The analogy here is that in both cases, you have a very vocal minority. They are still passionate about your product (because disillusioned people just silently walk away), and they will start a crusade about whatever they consider wrong. Coca-Cola drinkers, especially proud Coca-Cola drinkers from the south, considered the formula change shameful. MMO players, especially proud players of class X, or PvPers, or RPers, or some other subgroup, will rage against perceived unfairness, or losing something they consider vital. And unless you take measures, you’ll soon be drowned in thousands of posts full of negativity, and it makes those forums a very unhappy place.

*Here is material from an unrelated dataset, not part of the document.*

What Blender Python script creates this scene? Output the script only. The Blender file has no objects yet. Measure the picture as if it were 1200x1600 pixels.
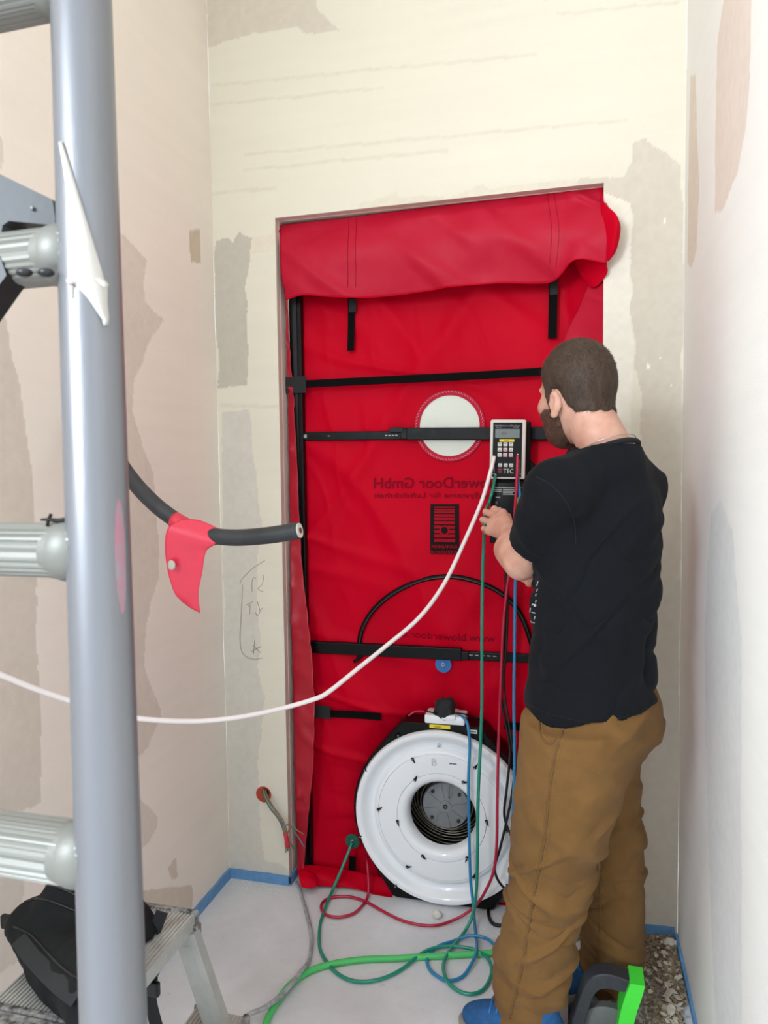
import bpy, bmesh, math, random
import numpy as np
from mathutils import Vector, Matrix, noise
random.seed(7)
# ------------------------------------------------------------------ camera
CAM = dict(pos=(0.9757, -2.3366, 1.4743), yaw=0.2547, pitch=-0.058, roll=-0.0133, f=1132.74)
def cam_basis():
    cy, sy = math.cos(CAM['yaw']), math.sin(CAM['yaw']); cp, sp = math.cos(CAM['pitch']), math.sin(CAM['pitch'])
    w = Vector((-sy*cp, cy*cp, sp)); r = Vector((cy, sy, 0)); u = r.cross(w)
    cr, sr = math.cos(CAM['roll']), math.sin(CAM['roll'])
    return cr*r + sr*u, -sr*r + cr*u, w
RR, UU, WW = cam_basis(); CP = Vector(CAM['pos'])
sc = bpy.context.scene
cd = bpy.data.cameras.new('camera'); co = bpy.data.objects.new('camera', cd); sc.collection.objects.link(co)
cd.sensor_fit = 'VERTICAL'; cd.sensor_height = 32; cd.lens = CAM['f']*32/1600; cd.clip_start = .02
m3 = Matrix((RR, UU, -WW)).transposed(); co.matrix_world = Matrix.Translation(CP) @ m3.to_4x4()
cd.dof.use_dof = True; cd.dof.focus_distance = 2.2; cd.dof.aperture_fstop = 7
sc.camera = co
# ------------------------------------------------------------------ world, lamps, exposure
sc.view_settings.view_transform = 'Standard'; sc.view_settings.look = 'None'; sc.view_settings.gamma = 1
sc.view_settings.use_curve_mapping = False; sc.view_settings.exposure = -0.13
wd = bpy.data.worlds.new('daylight'); sc.world = wd; wd.use_nodes = True
bg = wd.node_tree.nodes['Background']; bg.inputs[0].default_value = (.86, .93, 1, 1); bg.inputs[1].default_value = 1.9
def area(name, loc, target, size, power, col, sizey=None):
    l = bpy.data.lights.new(name, 'AREA'); l.energy = power; l.color = col; l.size = size
    if sizey: l.shape = 'RECTANGLE'; l.size_y = sizey
    o = bpy.data.objects.new(name, l); sc.collection.objects.link(o); o.location = loc
    o.rotation_euler = (Vector(target)-Vector(loc)).to_track_quat('-Z', 'Y').to_euler(); return o
area('window_daylight', (-.75, -3.9, 2.6), (.7, -.4, .0), 1.1, 190, (.82, .91, 1), 1.2)
area('ceiling_lamp', (.5, -1.5, 3.42), (.5, -.9, .5), 1.1, 3.9, (1, .86, .62))
area('pane_fill_light', (.5, 1.3, 2.6), (.55, .9, 1.2), 1.0, 16, (1, 1, .96))  # added light behind the panel, brightens the vinyl window and the wall beyond
# ------------------------------------------------------------------ helpers
def ray(px, py): return WW + RR*((px-600)/CAM['f']) - UU*((py-800)/CAM['f'])
def onY(px, py, Y=0.0): d = ray(px, py); return CP + d*((Y-CP.y)/d.y)
def onZ(px, py, Z=0.0): d = ray(px, py); return CP + d*((Z-CP.z)/d.z)
def onX(px, py, X): d = ray(px, py); return CP + d*((X-CP.x)/d.x)
def onD(px, py, D): return CP + ray(px, py)*D
def s2l(c):
    if isinstance(c, str): c = [int(c[i:i+2], 16) for i in (0, 2, 4)]
    return tuple((x/255/12.92 if x/255 <= .04045 else ((x/255+.055)/1.055)**2.4) for x in c[:3])
def fbm(p, o=3):
    v = 0; a = 1; s = 1
    for _ in range(o): v += a*noise.noise(Vector((p[0]*s+3.1, p[1]*s-7.7, p[2]*s+1.3))); a *= .5; s *= 2.03
    return v
MATS = {}
def mat(name, col, rough=.5, metal=0, bump=0, bscale=200, var=0, vscale=30, attr=None, spec=.5, coat=0, sheen=0, trans=0, stretch=(1,1,1), vcol=None, rvar=0):
    if name in MATS: return MATS[name]
    m = bpy.data.materials.new(name); m.use_nodes = True; nt = m.node_tree; N = nt.nodes; L = nt.links
    b = N['Principled BSDF']; c = (*s2l(col), 1)
    b.inputs['Base Color'].default_value = c; b.inputs['Roughness'].default_value = rough
    b.inputs['Metallic'].default_value = metal; b.inputs['Specular IOR Level'].default_value = spec
    b.inputs['Coat Weight'].default_value = coat; b.inputs['Sheen Weight'].default_value = sheen
    b.inputs['Transmission Weight'].default_value = trans
    tc = N.new('ShaderNodeTexCoord'); mp = N.new('ShaderNodeMapping'); mp.inputs['Scale'].default_value = stretch
    L.new(tc.outputs['Object'], mp.inputs[0])
    src = None
    if attr:
        a = N.new('ShaderNodeAttribute'); a.attribute_name = attr; src = a.outputs['Color']; L.new(src, b.inputs['Base Color'])
    if var or rvar:
        n = N.new('ShaderNodeTexNoise'); n.inputs['Scale'].default_value = vscale; n.inputs['Detail'].default_value = 6; n.inputs['Roughness'].default_value = .6
        L.new(mp.outputs[0], n.inputs['Vector'])
        if var:
            mx = N.new('ShaderNodeMix'); mx.data_type = 'RGBA'; rp = N.new('ShaderNodeMapRange')
            rp.inputs['From Min'].default_value = .35; rp.inputs['From Max'].default_value = .65
            rp.inputs['To Min'].default_value = 0; rp.inputs['To Max'].default_value = var
            L.new(n.outputs[0], rp.inputs[0]); L.new(rp.outputs[0], mx.inputs[0])
            if src: L.new(src, mx.inputs[6])
            else: mx.inputs[6].default_value = c
            mx.inputs[7].default_value = (*s2l(vcol), 1) if vcol else (c[0]*.45, c[1]*.45, c[2]*.45, 1)
            L.new(mx.outputs[2], b.inputs['Base Color'])
        if rvar:
            r2 = N.new('ShaderNodeMapRange'); r2.inputs['From Min'].default_value = .3; r2.inputs['From Max'].default_value = .7
            r2.inputs['To Min'].default_value = rough-rvar; r2.inputs['To Max'].default_value = rough+rvar
            L.new(n.outputs[0], r2.inputs[0]); L.new(r2.outputs[0], b.inputs['Roughness'])
    if bump:
        n2 = N.new('ShaderNodeTexNoise'); n2.inputs['Scale'].default_value = bscale; n2.inputs['Detail'].default_value = 5
        L.new(mp.outputs[0], n2.inputs['Vector']); bp = N.new('ShaderNodeBump'); bp.inputs['Strength'].default_value = bump; bp.inputs['Distance'].default_value = .002
        L.new(n2.outputs[0], bp.inputs['Height']); L.new(bp.outputs[0], b.inputs['Normal'])
    MATS[name] = m; return m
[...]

There are several ways for game companies out of this. The first one is to not care. It doesn’t make your forums fun, and leads to exactly the problems I described. The second one is to heavily moderate forums. This can lead to its own kind of backlash if people complain about overshooting moderation, or what they call “censorship”. The third one is to simply not have any forums at all. The risk in that case is that people will congregate somewhere else, where the mood can be just as bad, but you lost all chances to control it at all via moderating. So none of these really work.

What is the bottom line? Forums are bad, stay away from them if you want to stay sane. There’s not much to do about it, either. Finally, there’s the fine print: after Coca-Cola reintroduced the old formula, their sales started to rise again, not only recovering, but surpassing sales numbers for New Coke at its peak. Maybe comparing forum rages with the New Coke disaster is not such a great comparison after all. But I liked it and it just came to my mind and never left after I read the article.

Finally, there are other topics in the MMO domain that seem to have some similarity to the New Coke Disaster. Would SWG have been more successful if SOE had reverted the famous NGE? I can’t say anything about it, I never played the game. It sounds like a cute “what if” topic though. Or: did Blizzard fall into that trap with cataclysm? Most of the old world as we know it is gone, replaced by “New Azeroth, now with less running and faster leveling”. But this post is already long enough; I’ll think about that point and maybe make a post about this at a later point.